Poi occorre anche capire in quali settori, in quali ambienti questo progetto politico possa trovare consensi. Distinguendo però la realtà che va indagata, con l'autorappresentazione che questi stessi gruppi danno delle loro azioni, quella dei "giovani proletari arrabbiati che danno sfogo alla loro rabbia", ecc. ecc. Gli elementi che abbiamo finora (da Er Pelliccia in avanti) non sembrano affatto confermare questa mitologia romantica. Anche le dimensioni di massa sembrano per ora assai modeste. Lo attesta il fatto che questi gruppi non siano in grado di promuovere proprie mobilitazioni di massa, ma possano solo parassitare altri movimenti, come è stato a Roma o come succede a volte in Val di Susa.


Non credo nemmeno che gli eventi di Roma possano essere considerati un successo per loro al di là del clamore mediatico che hanno suscitato e della sconfitta temporanea indubbiamente imposta in quel momento al movimento di massa antiliberista. Il polverone mediatico è spesso illusorio, tanto esteso quanto superficiale e pronto ad essere archiviato da nuovi eventi altrettanto clamorosi (infatti il tema del 15 ottobre è già sparito dai giornali). La reazione molto forte che è emersa dalla grande maggioranza dei partecipanti alla manifestazione del 15 ottobre ha determinato un isolamento politico di questi gruppi costretti sulla difensiva anche per la palese stupidità di alcune azioni intraprese a Roma. Tanto è vero che pur essendo evidentemente preparate e organizzate non si trova nessuno pronto ad assumersene la paternità.

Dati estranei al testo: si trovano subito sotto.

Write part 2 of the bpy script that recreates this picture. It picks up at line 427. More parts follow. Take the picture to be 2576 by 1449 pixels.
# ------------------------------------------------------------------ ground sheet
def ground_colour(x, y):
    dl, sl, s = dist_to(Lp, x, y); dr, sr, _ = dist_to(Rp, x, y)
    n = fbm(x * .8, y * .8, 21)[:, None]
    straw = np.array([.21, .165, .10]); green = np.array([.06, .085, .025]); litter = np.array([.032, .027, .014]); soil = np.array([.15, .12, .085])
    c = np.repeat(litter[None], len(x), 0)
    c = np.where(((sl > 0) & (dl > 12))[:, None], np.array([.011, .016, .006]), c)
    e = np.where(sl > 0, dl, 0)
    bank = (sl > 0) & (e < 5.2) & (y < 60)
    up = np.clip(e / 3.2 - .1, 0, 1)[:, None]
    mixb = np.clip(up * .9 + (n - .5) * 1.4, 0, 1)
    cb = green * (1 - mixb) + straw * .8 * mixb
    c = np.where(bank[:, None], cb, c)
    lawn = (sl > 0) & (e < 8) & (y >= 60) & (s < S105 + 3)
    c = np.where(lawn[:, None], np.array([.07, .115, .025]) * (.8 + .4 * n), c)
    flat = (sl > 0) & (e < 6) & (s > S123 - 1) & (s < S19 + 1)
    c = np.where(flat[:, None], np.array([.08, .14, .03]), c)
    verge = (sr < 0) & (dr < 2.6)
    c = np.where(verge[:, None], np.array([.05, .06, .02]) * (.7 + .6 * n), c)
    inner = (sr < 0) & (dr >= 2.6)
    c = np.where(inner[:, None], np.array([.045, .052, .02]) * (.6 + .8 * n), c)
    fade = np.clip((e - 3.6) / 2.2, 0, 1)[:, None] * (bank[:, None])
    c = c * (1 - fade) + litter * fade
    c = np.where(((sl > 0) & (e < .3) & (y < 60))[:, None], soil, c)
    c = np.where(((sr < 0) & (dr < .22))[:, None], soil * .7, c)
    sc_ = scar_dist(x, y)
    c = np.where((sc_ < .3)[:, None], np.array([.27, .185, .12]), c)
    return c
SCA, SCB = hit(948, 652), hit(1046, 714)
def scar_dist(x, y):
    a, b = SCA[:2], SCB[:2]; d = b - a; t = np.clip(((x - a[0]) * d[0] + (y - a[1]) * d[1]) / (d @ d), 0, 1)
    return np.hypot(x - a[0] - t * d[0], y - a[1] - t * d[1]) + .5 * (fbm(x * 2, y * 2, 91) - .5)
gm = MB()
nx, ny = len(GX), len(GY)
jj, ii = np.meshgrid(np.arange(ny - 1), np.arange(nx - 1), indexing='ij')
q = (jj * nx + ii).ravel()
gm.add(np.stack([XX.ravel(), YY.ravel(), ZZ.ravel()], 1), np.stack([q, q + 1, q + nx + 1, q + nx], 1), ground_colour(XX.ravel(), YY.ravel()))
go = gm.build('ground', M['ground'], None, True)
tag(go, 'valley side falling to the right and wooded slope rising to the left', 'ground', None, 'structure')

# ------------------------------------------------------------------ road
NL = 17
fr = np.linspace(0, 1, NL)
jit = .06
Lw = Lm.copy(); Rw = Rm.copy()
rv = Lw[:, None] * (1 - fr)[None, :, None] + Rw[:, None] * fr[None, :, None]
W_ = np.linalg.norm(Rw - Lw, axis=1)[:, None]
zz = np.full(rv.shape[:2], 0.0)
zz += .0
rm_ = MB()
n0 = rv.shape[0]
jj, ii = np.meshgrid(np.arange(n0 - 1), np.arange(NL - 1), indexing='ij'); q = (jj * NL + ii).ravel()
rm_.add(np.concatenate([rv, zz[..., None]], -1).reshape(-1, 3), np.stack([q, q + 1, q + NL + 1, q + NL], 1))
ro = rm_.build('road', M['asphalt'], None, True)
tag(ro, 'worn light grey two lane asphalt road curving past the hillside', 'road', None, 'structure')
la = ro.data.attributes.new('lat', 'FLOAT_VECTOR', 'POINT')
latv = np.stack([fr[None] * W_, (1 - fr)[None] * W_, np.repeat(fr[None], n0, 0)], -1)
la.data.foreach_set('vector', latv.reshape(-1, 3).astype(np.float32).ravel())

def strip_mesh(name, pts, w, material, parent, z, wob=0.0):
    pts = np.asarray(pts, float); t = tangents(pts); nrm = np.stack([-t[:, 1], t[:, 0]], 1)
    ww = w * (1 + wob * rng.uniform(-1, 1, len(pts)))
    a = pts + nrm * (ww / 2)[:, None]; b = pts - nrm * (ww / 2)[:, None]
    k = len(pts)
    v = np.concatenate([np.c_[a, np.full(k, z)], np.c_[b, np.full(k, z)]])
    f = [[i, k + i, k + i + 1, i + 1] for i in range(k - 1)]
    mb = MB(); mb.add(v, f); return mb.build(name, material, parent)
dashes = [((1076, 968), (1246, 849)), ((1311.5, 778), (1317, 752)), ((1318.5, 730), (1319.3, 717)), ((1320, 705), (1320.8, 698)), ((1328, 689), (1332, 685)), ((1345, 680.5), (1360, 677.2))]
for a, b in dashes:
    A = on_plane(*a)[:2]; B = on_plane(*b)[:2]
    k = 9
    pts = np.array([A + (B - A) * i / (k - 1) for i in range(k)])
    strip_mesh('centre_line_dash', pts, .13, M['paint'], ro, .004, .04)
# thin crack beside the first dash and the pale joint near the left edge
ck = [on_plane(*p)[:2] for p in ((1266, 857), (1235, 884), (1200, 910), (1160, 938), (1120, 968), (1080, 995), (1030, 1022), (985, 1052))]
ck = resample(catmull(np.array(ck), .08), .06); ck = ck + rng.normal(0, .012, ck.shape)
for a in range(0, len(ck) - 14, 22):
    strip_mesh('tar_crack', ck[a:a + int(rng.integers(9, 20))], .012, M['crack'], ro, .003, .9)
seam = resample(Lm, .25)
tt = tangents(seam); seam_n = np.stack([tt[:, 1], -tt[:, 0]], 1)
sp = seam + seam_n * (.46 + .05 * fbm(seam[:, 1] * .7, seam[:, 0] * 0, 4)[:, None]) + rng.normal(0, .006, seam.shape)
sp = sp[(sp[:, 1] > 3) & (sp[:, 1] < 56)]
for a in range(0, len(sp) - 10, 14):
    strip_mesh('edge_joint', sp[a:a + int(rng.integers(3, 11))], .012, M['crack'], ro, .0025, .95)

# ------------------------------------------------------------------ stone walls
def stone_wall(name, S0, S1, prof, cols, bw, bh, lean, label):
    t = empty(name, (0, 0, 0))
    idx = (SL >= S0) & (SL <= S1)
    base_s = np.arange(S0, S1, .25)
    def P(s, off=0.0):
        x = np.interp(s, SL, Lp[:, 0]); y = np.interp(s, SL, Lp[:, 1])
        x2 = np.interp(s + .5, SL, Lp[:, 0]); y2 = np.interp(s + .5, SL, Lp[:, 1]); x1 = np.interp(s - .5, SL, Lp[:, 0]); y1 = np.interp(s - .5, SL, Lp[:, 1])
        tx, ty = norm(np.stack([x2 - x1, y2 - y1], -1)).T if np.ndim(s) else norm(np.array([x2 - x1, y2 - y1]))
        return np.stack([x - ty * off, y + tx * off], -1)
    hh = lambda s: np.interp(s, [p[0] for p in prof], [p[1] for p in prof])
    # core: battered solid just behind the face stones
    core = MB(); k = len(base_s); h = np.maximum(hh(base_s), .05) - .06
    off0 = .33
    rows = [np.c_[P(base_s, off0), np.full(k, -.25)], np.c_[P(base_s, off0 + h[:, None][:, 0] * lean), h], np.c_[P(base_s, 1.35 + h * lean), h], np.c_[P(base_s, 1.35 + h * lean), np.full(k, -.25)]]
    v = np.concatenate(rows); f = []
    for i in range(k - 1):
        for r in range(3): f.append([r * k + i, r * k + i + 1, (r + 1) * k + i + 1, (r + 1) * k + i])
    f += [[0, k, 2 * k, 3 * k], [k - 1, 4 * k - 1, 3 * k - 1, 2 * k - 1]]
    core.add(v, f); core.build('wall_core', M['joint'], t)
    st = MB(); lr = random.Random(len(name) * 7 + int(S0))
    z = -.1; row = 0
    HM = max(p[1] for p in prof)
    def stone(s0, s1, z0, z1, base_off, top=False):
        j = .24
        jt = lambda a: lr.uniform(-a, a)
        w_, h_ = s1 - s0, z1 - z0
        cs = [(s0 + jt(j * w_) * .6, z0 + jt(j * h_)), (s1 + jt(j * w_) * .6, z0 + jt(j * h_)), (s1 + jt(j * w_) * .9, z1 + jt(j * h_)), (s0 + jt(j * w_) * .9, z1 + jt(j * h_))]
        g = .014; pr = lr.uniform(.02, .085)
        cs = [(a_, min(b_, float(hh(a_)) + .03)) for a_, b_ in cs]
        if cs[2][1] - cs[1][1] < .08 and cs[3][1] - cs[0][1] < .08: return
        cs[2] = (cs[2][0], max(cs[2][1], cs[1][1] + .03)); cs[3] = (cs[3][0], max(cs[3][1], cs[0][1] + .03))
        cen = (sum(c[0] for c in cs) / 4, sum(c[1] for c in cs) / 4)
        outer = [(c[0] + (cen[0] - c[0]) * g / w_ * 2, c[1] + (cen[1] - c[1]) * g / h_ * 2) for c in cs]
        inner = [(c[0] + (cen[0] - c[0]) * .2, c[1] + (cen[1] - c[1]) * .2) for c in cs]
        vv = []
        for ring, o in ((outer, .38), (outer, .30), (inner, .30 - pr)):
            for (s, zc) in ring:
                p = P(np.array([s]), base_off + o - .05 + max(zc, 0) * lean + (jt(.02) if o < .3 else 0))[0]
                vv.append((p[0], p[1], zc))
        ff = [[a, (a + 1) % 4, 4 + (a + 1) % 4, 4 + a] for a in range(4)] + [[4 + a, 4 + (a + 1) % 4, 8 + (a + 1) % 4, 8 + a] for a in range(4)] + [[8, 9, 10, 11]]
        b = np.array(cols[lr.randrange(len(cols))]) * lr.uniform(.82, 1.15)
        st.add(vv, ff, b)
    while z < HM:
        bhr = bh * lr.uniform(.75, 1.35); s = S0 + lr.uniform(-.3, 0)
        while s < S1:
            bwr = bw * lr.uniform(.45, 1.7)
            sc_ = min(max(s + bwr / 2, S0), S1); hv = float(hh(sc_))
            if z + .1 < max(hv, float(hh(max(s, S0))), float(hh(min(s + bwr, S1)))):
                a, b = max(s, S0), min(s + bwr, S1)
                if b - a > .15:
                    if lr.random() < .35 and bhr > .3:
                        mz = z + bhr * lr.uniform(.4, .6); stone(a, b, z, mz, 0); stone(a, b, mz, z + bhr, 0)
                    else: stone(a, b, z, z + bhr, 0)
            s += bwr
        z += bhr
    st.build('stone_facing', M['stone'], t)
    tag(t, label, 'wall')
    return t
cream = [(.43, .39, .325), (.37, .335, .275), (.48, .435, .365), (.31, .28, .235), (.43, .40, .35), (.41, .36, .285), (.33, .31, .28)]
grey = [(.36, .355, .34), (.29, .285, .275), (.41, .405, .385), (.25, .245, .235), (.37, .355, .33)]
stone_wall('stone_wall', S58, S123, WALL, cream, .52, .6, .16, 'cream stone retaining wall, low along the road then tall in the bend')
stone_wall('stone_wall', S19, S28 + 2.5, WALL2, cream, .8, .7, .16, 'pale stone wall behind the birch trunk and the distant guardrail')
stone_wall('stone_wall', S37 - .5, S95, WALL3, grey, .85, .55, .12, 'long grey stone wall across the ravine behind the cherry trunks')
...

I gruppi degli incappucciati quindi vanno duramente isolati e combattuti, ma la loro azione mette anche in evidenza alcuni dei problemi che oggi le forze antiliberiste ed anticapitaliste hanno di fronte a sè per definire una strategia credibile che superi l'attuale dispersione e frammentazione e che sia all'altezza di una fase di crisi strutturale della democrazia e del capitalismo.